Your objective =>
Restate the full listing word for word and leave the pictures out.

Dataset section =>
..............................

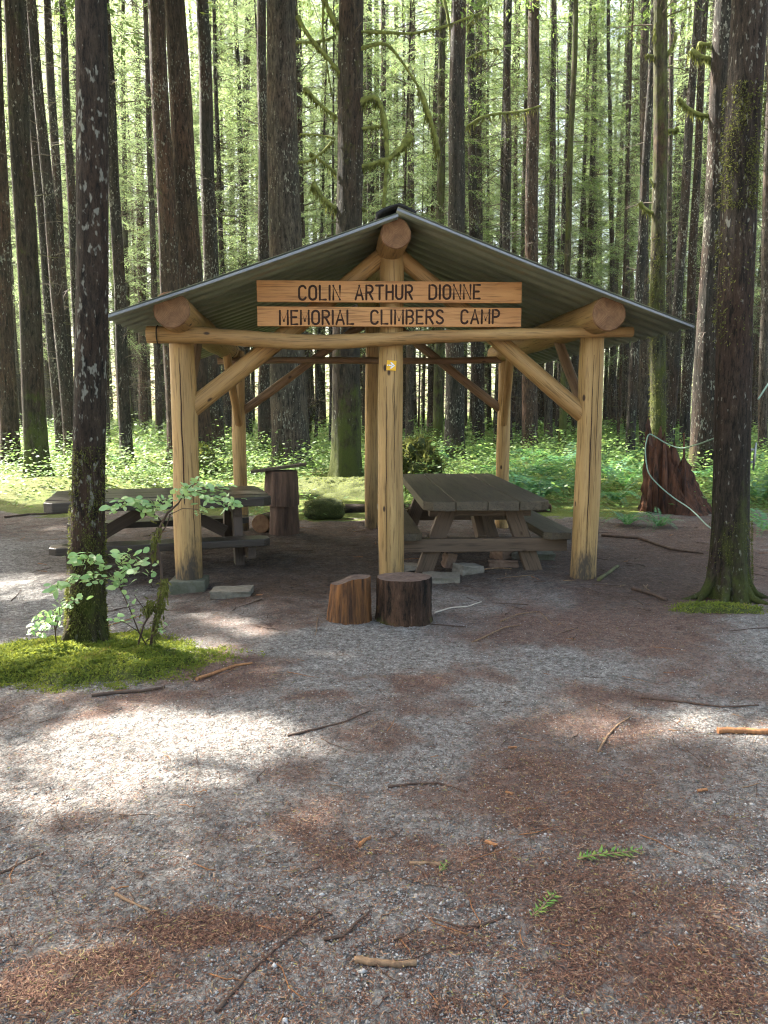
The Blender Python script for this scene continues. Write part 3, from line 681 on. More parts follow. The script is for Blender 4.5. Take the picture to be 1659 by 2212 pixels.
def picnic_table(label, c, yaw, L, Wt, z, nplank, pm, fm, bench_L, bench_out, bench_w, th=.085, tilt=0, legin=.35, slant=.30, diag=True, clip=.09, bshift=0, bz=.43):
    root = thing('picnic_table', label, 'picnic table', c, 'timber picnic tables'); rg = random.Random(int(L*100))
    T = Matrix.Translation(c) @ Matrix.Rotation(yaw, 4, 'Z'); TT = T @ Matrix.Translation((0, 0, 0)) @ Matrix.Rotation(-tilt, 4, 'Y')
    pw = Wt/nplank
    for k in range(nplank):
        y0 = -Wt/2+k*pw+.004; y1 = y0+pw-.008; j = rg.uniform(-.012, .012)
        c0 = clip if k == 0 else 0; c1 = clip if k == nplank-1 else 0
        o = [(-L/2+j+c0, y0), (L/2+j-c0, y0), (L/2+j, y0+c0), (L/2+j, y1-c1), (L/2+j-c1, y1), (-L/2+j+c1, y1), (-L/2+j, y1-c1), (-L/2+j, y0+c0)]
        o2 = []
        for p in o:
            if not o2 or (abs(p[0]-o2[-1][0])+abs(p[1]-o2[-1][1])) > 1e-5: o2.append(p)
        dz = rg.uniform(-.004, .004)
        flat_board('tabletop_plank', TT, o2, z-th+dz, z+dz, pm, root)
    for s in (-1, 1):
        yb = s*(Wt/2+bench_out); y0, y1 = sorted((yb, yb-s*bench_w)); bl = bench_L
        o = [(-bl/2+.07+bshift, y0), (bl/2-.07+bshift, y0), (bl/2+bshift, y0+.07), (bl/2+bshift, y1-.07), (bl/2-.07+bshift, y1), (-bl/2+.07+bshift, y1), (-bl/2+bshift, y1-.07), (-bl/2+bshift, y0+.07)]
        flat_board('bench_seat', T, o, bz-.075, bz, pm, root)
    for e in (-1, 1):
        x = e*(L/2-legin); zt = z-th-.005+(math.sin(tilt)*x)
        w = lambda a, b, h: T @ Vector((a, b, h))
        beam('cleat', w(x, -Wt/2+.10, zt-.055), w(x, Wt/2-.10, zt-.055), .08, .10, fm, root)
        for s in (-1, 1):
            beam('leg', w(x+.075*e*0, s*(Wt/2-slant), zt-.03), w(x, s*(Wt/2-.02), -.09), .10, .17, fm, root, up=Vector((T.to_3x3() @ Vector((0, 1, 0)))))
        beam('seat_support', w(x-.095*e*-1, -(Wt/2+bench_out-.06), bz-.145), w(x+.095*e, Wt/2+bench_out-.06, bz-.145), .085, .135, fm, root)
        if diag: beam('diagonal_brace', w(x-.08*e, .04*e, .30), w(x-.62*e, .04*e, zt-.06), .09, .13, fm, root)
    return root, T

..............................

Answer below =>
The Blender Python script for this scene continues. Write part 3, from line 681 on. More parts follow. The script is for Blender 4.5. Take the picture to be 1659 by 2212 pixels.
def picnic_table(label, c, yaw, L, Wt, z, nplank, pm, fm, bench_L, bench_out, bench_w, th=.085, tilt=0, legin=.35, slant=.30, diag=True, clip=.09, bshift=0, bz=.43):
    root = thing('picnic_table', label, 'picnic table', c, 'timber picnic tables'); rg = random.Random(int(L*100))
    T = Matrix.Translation(c) @ Matrix.Rotation(yaw, 4, 'Z'); TT = T @ Matrix.Translation((0, 0, 0)) @ Matrix.Rotation(-tilt, 4, 'Y')
    pw = Wt/nplank
    for k in range(nplank):
        y0 = -Wt/2+k*pw+.004; y1 = y0+pw-.008; j = rg.uniform(-.012, .012)
        c0 = clip if k == 0 else 0; c1 = clip if k == nplank-1 else 0
        o = [(-L/2+j+c0, y0), (L/2+j-c0, y0), (L/2+j, y0+c0), (L/2+j, y1-c1), (L/2+j-c1, y1), (-L/2+j+c1, y1), (-L/2+j, y1-c1), (-L/2+j, y0+c0)]
        o2 = []
        for p in o:
            if not o2 or (abs(p[0]-o2[-1][0])+abs(p[1]-o2[-1][1])) > 1e-5: o2.append(p)
        dz = rg.uniform(-.004, .004)
        flat_board('tabletop_plank', TT, o2, z-th+dz, z+dz, pm, root)
    for s in (-1, 1):
        yb = s*(Wt/2+bench_out); y0, y1 = sorted((yb, yb-s*bench_w)); bl = bench_L
        o = [(-bl/2+.07+bshift, y0), (bl/2-.07+bshift, y0), (bl/2+bshift, y0+.07), (bl/2+bshift, y1-.07), (bl/2-.07+bshift, y1), (-bl/2+.07+bshift, y1), (-bl/2+bshift, y1-.07), (-bl/2+bshift, y0+.07)]
        flat_board('bench_seat', T, o, bz-.075, bz, pm, root)
    for e in (-1, 1):
        x = e*(L/2-legin); zt = z-th-.005+(math.sin(tilt)*x)
        w = lambda a, b, h: T @ Vector((a, b, h))
        beam('cleat', w(x, -Wt/2+.10, zt-.055), w(x, Wt/2-.10, zt-.055), .08, .10, fm, root)
        for s in (-1, 1):
            beam('leg', w(x+.075*e*0, s*(Wt/2-slant), zt-.03), w(x, s*(Wt/2-.02), -.09), .10, .17, fm, root, up=Vector((T.to_3x3() @ Vector((0, 1, 0)))))
        beam('seat_support', w(x-.095*e*-1, -(Wt/2+bench_out-.06), bz-.145), w(x+.095*e, Wt/2+bench_out-.06, bz-.145), .085, .135, fm, root)
        if diag: beam('diagonal_brace', w(x-.08*e, .04*e, .30), w(x-.62*e, .04*e, zt-.06), .09, .13, fm, root)
    return root, T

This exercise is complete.